Draw the Mechanism of Alkene Addition Reactions
Introduction:
The reaction mechanisms of the addition reactions of alkenes have many similarities to the substitution and elimination reactions. The addition reaction mechanisms use different reagents but they all have similar features. 1) They the C=C pi-bond will break (by swinging out) to form a single bond to A and 2) the other carbon of the C=C bond will form a bond to B. The main difference is the order in which these two steps occur and what A and B are.
How to:
1) There are two general alkene addition mechanisms. These are the two-step and one-step mechanisms. (They are analogous to the two-step and one-step substitution mechanisms).
a) In the two-step mechanism, the A- and B-groups are attached sequentially, one at a time. First, the C=C bond swings out to form a bond with the A-group. This forms the key carbocation intermediate. Second, the B-group forms a bond with the carbocation carbon. Reactions with two-step addition mechanism include:
HX addition (HCl or HBr)
hydration (H3O+ or H2SO4, H2O)
bromination (Br2)
hydrobromination (Br2, H2O)
oxymercuration (HgOAc2, H2O)
b) In the one-step mechanism, the A- and B-groups are attached at the same time.
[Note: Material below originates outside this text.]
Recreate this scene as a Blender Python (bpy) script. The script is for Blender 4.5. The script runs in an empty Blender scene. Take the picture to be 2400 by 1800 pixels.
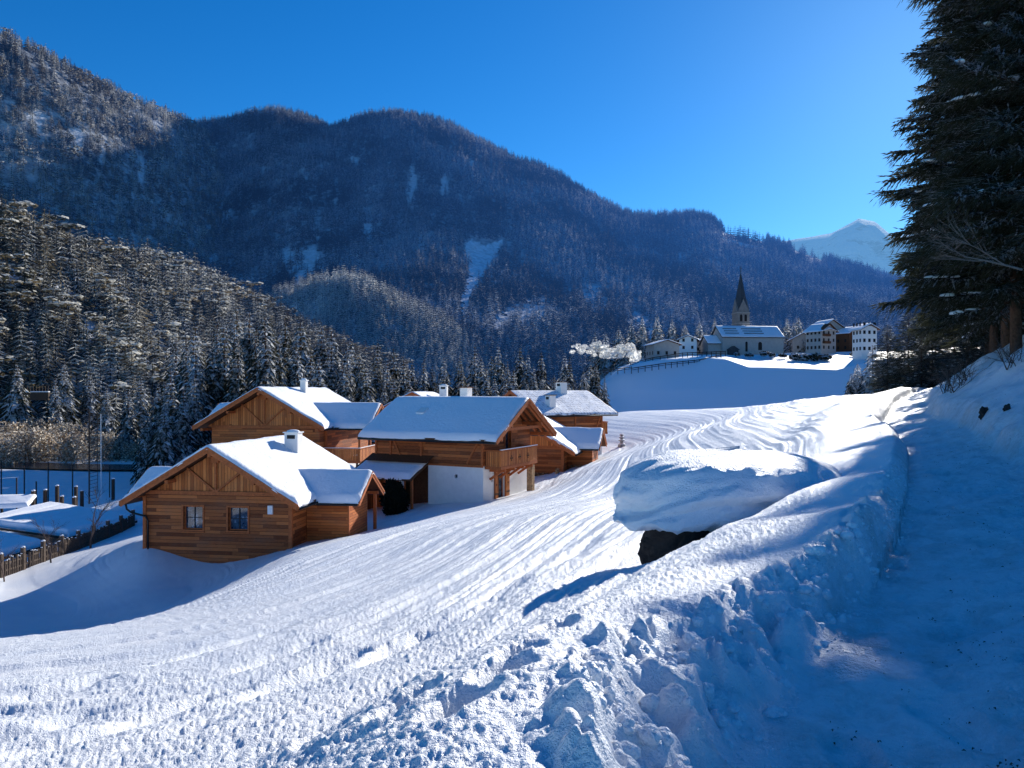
import bpy, math, random
import numpy as np
from mathutils import Vector, Matrix
random.seed(7)
rng = np.random.default_rng(7)
SC = bpy.context.scene
COL = SC.collection
F, CX, HZ = 1733.0, 1200.0, 920.0
R = math.radians
def P(px, py, Y):                      # survey: a bearing, a height angle and a distance -> world point
    return Vector(((px-CX)/F*Y, Y, (HZ-py)/F*Y))
# ------------------------------------------------------------------ noise
def _h(ix, iy, s):
    n = (ix*374761393 + iy*668265263 + s*1274126177) & 0xffffffff
    n = ((n ^ (n >> 13))*1274126177) & 0xffffffff
    return ((n ^ (n >> 16)) & 0xffff)/65535.0
def vnoise(x, y, s=0):
    x = np.asarray(x, float); y = np.asarray(y, float)
    ix = np.floor(x).astype(np.int64); iy = np.floor(y).astype(np.int64)
    fx = x-ix; fy = y-iy
    fx = fx*fx*fx*(fx*(fx*6-15)+10); fy = fy*fy*fy*(fy*(fy*6-15)+10)
    a = _h(ix, iy, s); b = _h(ix+1, iy, s); c = _h(ix, iy+1, s); d = _h(ix+1, iy+1, s)
    return (a+(b-a)*fx)*(1-fy)+(c+(d-c)*fx)*fy*1.0
def fbm(x, y, o=4, s=0, g=.5):
    t = 0; a = 1; n = 0
    for k in range(o):
        t = t+a*(vnoise(x*2**k+k*17.3, y*2**k-k*9.1, s+k)*2-1); n += a; a *= g
    return t/n
def sst(a, b, x):
    t = np.clip((np.asarray(x, float)-a)/(b-a), 0, 1)
    return t*t*(3-2*t)
# ------------------------------------------------------------------ node helpers
class NT:
    def __init__(s, name):
        s.m = bpy.data.materials.new(name); s.m.use_nodes = True
        s.t = s.m.node_tree; s.t.nodes.clear()
        s.out = s.t.nodes.new('ShaderNodeOutputMaterial')
    def n(s, typ, **kw):
        nd = s.t.nodes.new('ShaderNode'+typ)
        for k, v in kw.items():
            if k in nd.inputs: s.put(nd.inputs[k], v)
            else: setattr(nd, k, v)
        return nd
    def put(s, inp, v):
        if isinstance(v, bpy.types.NodeSocket): s.t.links.new(v, inp)
        elif v is not None:
            if inp.type == 'RGBA' and not isinstance(v, (int, float)) and len(v) == 3: v = (*v, 1)
            inp.default_value = v
    def math(s, op, a, b=None, c=None, clamp=False):
        nd = s.t.nodes.new('ShaderNodeMath'); nd.operation = op; nd.use_clamp = clamp
        for i, v in enumerate((a, b, c)):
            if v is not None: s.put(nd.inputs[i], v)
        return nd.outputs[0]
    def noise(s, vec, scale, detail=3, rough=.55, col=False):
        nd = s.n('TexNoise'); s.put(nd.inputs['Vector'], vec); nd.inputs['Scale'].default_value = scale
        nd.inputs['Detail'].default_value = detail; nd.inputs['Roughness'].default_value = rough
        return nd.outputs[1 if col else 0]
    def mapv(s, vec, sc=(1, 1, 1), rot=(0, 0, 0)):
        nd = s.n('Mapping'); s.put(nd.inputs['Vector'], vec); nd.inputs['Scale'].default_value = sc; nd.inputs['Rotation'].default_value = rot
        return nd.outputs[0]
    def ramp(s, fac, stops):
        nd = s.n('ValToRGB'); s.put(nd.inputs[0], fac)
        cr = nd.color_ramp
        while len(cr.elements) < len(stops): cr.elements.new(.5)
        for e, (p, c) in zip(cr.elements, stops):
            e.position = p; e.color = (*c, 1) if len(c) == 3 else c
        return nd.outputs[0]
    def mix(s, f, a, b, mode='MIX'):
        nd = s.t.nodes.new('ShaderNodeMix'); nd.data_type = 'RGBA'; nd.blend_type = mode
        s.put(nd.inputs[0], f); s.put(nd.inputs[6], a); s.put(nd.inputs[7], b)
        return nd.outputs[2]
    def mr(s, v, a, b, c=0, d=1):
        nd = s.n('MapRange'); s.put(nd.inputs[0], v)
        for i, x in enumerate((a, b, c, d)): nd.inputs[i+1].default_value = x
        return nd.outputs[0]
    def bump(s, h, dist, strength=1):
        nd = s.n('Bump'); s.put(nd.inputs['Height'], h); nd.inputs['Distance'].default_value = dist; nd.inputs['Strength'].default_value = strength
        return nd.outputs[0]
    def geo(s): return s.n('NewGeometry').outputs
    def obj(s): return s.n('TexCoord').outputs['Object']
    def xyz(s, v):
        nd = s.n('SeparateXYZ'); s.put(nd.inputs[0], v); return nd.outputs
    def bsdf(s, col, rough=.8, spec=.3, normal=None, **kw):
        nd = s.n('BsdfPrincipled'); s.put(nd.inputs['Base Color'], col); s.put(nd.inputs['Roughness'], rough)
        nd.inputs['Specular IOR Level'].default_value = spec
        if normal is not None: s.put(nd.inputs['Normal'], normal)
        for k, v in kw.items(): s.put(nd.inputs[k.replace('_', ' ')], v)
        return nd.outputs[0]
    def end(s, sh, haze=False):
        if haze:                       # painted haze: blue glow mixed into the surface colour, stronger with distance
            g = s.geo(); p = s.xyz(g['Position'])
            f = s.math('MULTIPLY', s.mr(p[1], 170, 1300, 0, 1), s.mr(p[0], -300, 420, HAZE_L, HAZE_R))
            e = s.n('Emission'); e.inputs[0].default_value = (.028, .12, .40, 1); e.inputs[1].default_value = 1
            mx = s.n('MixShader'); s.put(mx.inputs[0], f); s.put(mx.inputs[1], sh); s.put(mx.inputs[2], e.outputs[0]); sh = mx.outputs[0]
        s.put(s.out.inputs[0], sh); return s.m
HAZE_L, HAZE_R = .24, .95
# ------------------------------------------------------------------ objects
def tag(o, label=None, cat=None, group=None, kind=None):
    if label: o['label'] = label
    if cat: o['category'] = cat
    if group: o['group'] = group
    if kind: o['kind'] = kind
    return o
def empty(name, loc, rz=0, label=None, cat=None, group=None):
    o = bpy.data.objects.new(name, None); COL.objects.link(o); o.location = loc; o.rotation_euler = (0, 0, rz)
    o.empty_display_size = .3
    return tag(o, label, cat, group)
def npmesh(name, V, Fq, mats, smooth=False, mi=None):
    me = bpy.data.meshes.new(name)
    V = np.asarray(V, np.float32); Fq = np.asarray(Fq, np.int32); k = Fq.shape[1]
    me.vertices.add(len(V)); me.vertices.foreach_set('co', V.ravel())
    me.loops.add(Fq.size); me.loops.foreach_set('vertex_index', Fq.ravel())
    me.polygons.add(len(Fq)); me.polygons.foreach_set('loop_start', np.arange(0, Fq.size, k, dtype=np.int32))
    me.polygons.foreach_set('loop_total', np.full(len(Fq), k, np.int32))
    if smooth: me.polygons.foreach_set('use_smooth', np.ones(len(Fq), bool))
    if mi is not None: me.polygons.foreach_set('material_index', np.asarray(mi, np.int32))
    for m in mats if isinstance(mats, (list, tuple)) else [mats]: me.materials.append(m)
    me.update(calc_edges=True); return me
def link(name, me, parent=None, loc=None):
    o = bpy.data.objects.new(name, me); COL.objects.link(o)
    if parent: o.parent = parent
    if loc is not None: o.location = loc
    return o
class MB:
    def __init__(s): s.v = []; s.f = []; s.n = 0
    def add(s, vs, fs):
        b = len(s.v); s.v += [tuple(v) for v in vs]; s.f += [[b+i for i in f] for f in fs]; return s
    def box(s, x0, x1, y0, y1, z0, z1):
        if x0 > x1: x0, x1 = x1, x0
        if y0 > y1: y0, y1 = y1, y0
        return s.add([(x, y, z) for x in (x0, x1) for y in (y0, y1) for z in (z0, z1)],
              [(0, 1, 3, 2), (4, 6, 7, 5), (0, 4, 5, 1), (2, 3, 7, 6), (0, 2, 6, 4), (1, 5, 7, 3)])
    def bar(s, a, b, w, h, up=(0, 0, 1)):
        a = Vector(a); b = Vector(b); d = (b-a).normalized(); u = Vector(up)
        if abs(d.dot(u)) > .99: u = Vector((0, 1, 0))
        x = d.cross(u).normalized(); z = x.cross(d)
        return s.add([p+x*i*w/2+z*j*h/2 for p in (a, b) for i in (-1, 1) for j in (-1, 1)],
              [(0, 1, 3, 2), (4, 6, 7, 5), (0, 4, 5, 1), (2, 3, 7, 6), (0, 2, 6, 4), (1, 5, 7, 3)])
    def tube(s, pts, rad, n=8, cap=True):
        pts = [Vector(p) for p in pts]; b = len(s.v)
        if not isinstance(rad, (list, tuple)): rad = [rad]*len(pts)
        for i, p in enumerate(pts):
            d = (pts[min(i+1, len(pts)-1)]-pts[max(i-1, 0)]).normalized()
            u = Vector((1, 0, 0)) if abs(d.x) < .9 else Vector((0, 1, 0))
            x = d.cross(u).normalized(); y = d.cross(x)
            for k in range(n):
                t = 2*math.pi*k/n; s.v.append(tuple(p+(x*math.cos(t)+y*math.sin(t))*rad[i]))
        for i in range(len(pts)-1):
            for k in range(n):
                s.f.append([b+i*n+k, b+i*n+(k+1) % n, b+(i+1)*n+(k+1) % n, b+(i+1)*n+k])
        if cap: s.f += [list(range(b+n-1, b-1, -1)), list(range(b+(len(pts)-1)*n, b+len(pts)*n))]
        return s
    def quad(s, a, b, c, d): return s.add([a, b, c, d], [(0, 1, 2, 3)])
    def prism(s, poly, a, b, axis=1):           # poly in the plane across axis, from a to b
        n = len(poly)
        def mk(p, t): return (p[0], t, p[1]) if axis == 1 else (t, p[0], p[1])
        return s.add([mk(p, a) for p in poly]+[mk(p, b) for p in poly],
              [list(range(n)), list(range(2*n-1, n-1, -1))]+[[i, n+i, n+(i+1) % n, (i+1) % n] for i in range(n)])
    def lump(s, c, r, nz=.25, seg=10, seed=0, flat=-.3):
        b = len(s.v); rn = random.Random(seed)
        if not isinstance(r, (list, tuple)): r = (r, r, r)
        m = seg//2+1
        for i in range(m):
            ph = math.pi*i/(m-1)
            for k in range(seg):
                th = 2*math.pi*k/seg; q = 1+rn.uniform(-nz, nz)*(0 if i in (0, m-1) else 1)
                s.v.append((c[0]+r[0]*q*math.sin(ph)*math.cos(th), c[1]+r[1]*q*math.sin(ph)*math.sin(th), c[2]+r[2]*max(flat, math.cos(ph))*q))
        for i in range(m-1):
            for k in range(seg): s.f.append([b+i*seg+k, b+i*seg+(k+1) % seg, b+(i+1)*seg+(k+1) % seg, b+(i+1)*seg+k])
        return s
    def build(s, name, mat, parent=None, smooth=False, bevel=0):
        me = bpy.data.meshes.new(name); me.from_pydata(s.v, [], s.f)
        for m in mat if isinstance(mat, (list, tuple)) else [mat]: me.materials.append(m)
        if smooth: me.polygons.foreach_set('use_smooth', [True]*len(me.polygons))
        me.update(); o = link(name, me, parent)
        if bevel:
            bm = o.modifiers.new('bevel', 'BEVEL'); bm.width = bevel; bm.segments = 2; bm.limit_method = 'ANGLE'
        return o
    def each(s, name, mat, parent=None, smooth=False, bevel=0):
        # one object for every separate piece
        par = list(range(len(s.v)))
        def find(i):
            while par[i] != i: par[i] = par[par[i]]; i = par[i]
            return i
        for f in s.f:
            for i in f[1:]: par[find(i)] = find(f[0])
        g = {}
        for f in s.f: g.setdefault(find(f[0]), []).append(f)
        out = None
        for fs in g.values():
            ids = sorted({i for f in fs for i in f}); mp = {i: k for k, i in enumerate(ids)}
            m = MB(); m.v = [s.v[i] for i in ids]; m.f = [[mp[i] for i in f] for f in fs]; out = m.build(name, mat, parent, smooth, bevel)
        return out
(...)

There is no carbocation intermediate. Reactions with concerted, one-step mechanisms include:
hydroboration-oxidation (1. BH3, 2. NaOH, HOOH)
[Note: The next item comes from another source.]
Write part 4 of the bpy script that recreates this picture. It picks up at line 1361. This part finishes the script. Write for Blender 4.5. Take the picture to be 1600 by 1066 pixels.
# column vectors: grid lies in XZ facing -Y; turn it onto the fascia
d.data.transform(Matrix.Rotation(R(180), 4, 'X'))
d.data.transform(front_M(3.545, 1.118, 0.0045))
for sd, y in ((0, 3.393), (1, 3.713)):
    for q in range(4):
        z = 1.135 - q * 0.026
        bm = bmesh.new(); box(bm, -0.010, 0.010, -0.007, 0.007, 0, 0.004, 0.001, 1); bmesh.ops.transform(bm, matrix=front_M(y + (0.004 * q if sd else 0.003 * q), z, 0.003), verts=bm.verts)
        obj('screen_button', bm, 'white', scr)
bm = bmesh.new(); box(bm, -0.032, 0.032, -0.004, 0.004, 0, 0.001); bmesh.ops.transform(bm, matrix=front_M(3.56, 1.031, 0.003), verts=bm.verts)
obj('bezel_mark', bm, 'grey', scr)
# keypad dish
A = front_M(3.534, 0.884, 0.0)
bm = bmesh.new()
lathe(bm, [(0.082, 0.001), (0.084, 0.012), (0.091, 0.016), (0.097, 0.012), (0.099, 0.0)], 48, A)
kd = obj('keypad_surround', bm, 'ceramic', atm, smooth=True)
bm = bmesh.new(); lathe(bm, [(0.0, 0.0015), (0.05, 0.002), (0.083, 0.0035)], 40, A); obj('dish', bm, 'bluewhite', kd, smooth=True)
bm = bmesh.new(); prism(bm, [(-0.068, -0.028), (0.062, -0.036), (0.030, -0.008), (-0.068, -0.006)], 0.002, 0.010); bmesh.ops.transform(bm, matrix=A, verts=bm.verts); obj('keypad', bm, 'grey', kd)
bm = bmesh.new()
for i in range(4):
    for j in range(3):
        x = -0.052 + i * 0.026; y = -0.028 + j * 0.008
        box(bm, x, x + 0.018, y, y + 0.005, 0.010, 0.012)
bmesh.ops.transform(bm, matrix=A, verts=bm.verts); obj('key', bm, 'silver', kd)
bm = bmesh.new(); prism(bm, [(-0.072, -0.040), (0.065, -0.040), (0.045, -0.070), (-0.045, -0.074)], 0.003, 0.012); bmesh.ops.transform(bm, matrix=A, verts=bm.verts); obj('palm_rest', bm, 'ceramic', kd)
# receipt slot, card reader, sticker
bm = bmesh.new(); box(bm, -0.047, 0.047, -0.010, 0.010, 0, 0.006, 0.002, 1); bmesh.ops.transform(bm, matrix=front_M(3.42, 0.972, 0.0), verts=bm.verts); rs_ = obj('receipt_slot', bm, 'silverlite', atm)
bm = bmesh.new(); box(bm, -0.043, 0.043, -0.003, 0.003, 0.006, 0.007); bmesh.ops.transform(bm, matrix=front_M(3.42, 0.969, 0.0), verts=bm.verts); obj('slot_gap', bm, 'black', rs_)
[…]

dihydroxylation-oxidation (1. OsO4, 2. NaHSO3)
oxanolysis (1. O3, 2. Me2S)
hydrobromination (Br2, H2O)
hydrogenation (H2, Pt or Pd or Ni)
2) Three-membered ring intermediates: One variant of the two-step addition reaction mechanism is the formation a three-membered ring (positively charged) intermediate.
The first step is identical. The C=C bond swings out to form a bond with the A-group. This forms a carbocation. However, this carbocation is able to form a resonance structure that is a 3-membered ring. This three-membered ring intermediate is the major resonance structure and is a better representation of the cationic intermediate than the carbocation. Examples of 3-membered ring intermediates are shown below.
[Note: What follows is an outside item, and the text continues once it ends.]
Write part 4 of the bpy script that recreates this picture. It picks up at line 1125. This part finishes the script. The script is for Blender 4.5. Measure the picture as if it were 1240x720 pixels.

One key difference between two-step addition reactions that can and cannot form the 3-membered intermediate is the stereochemistry of the final product. In reactions that form the 3-membered ring intermediate, the A- and B-groups are on opposite sides of the product (anti). In contrast, in reactions that form the carbocation intermediate and not the three-membered intermediate, both the syn– and anti-products are formed.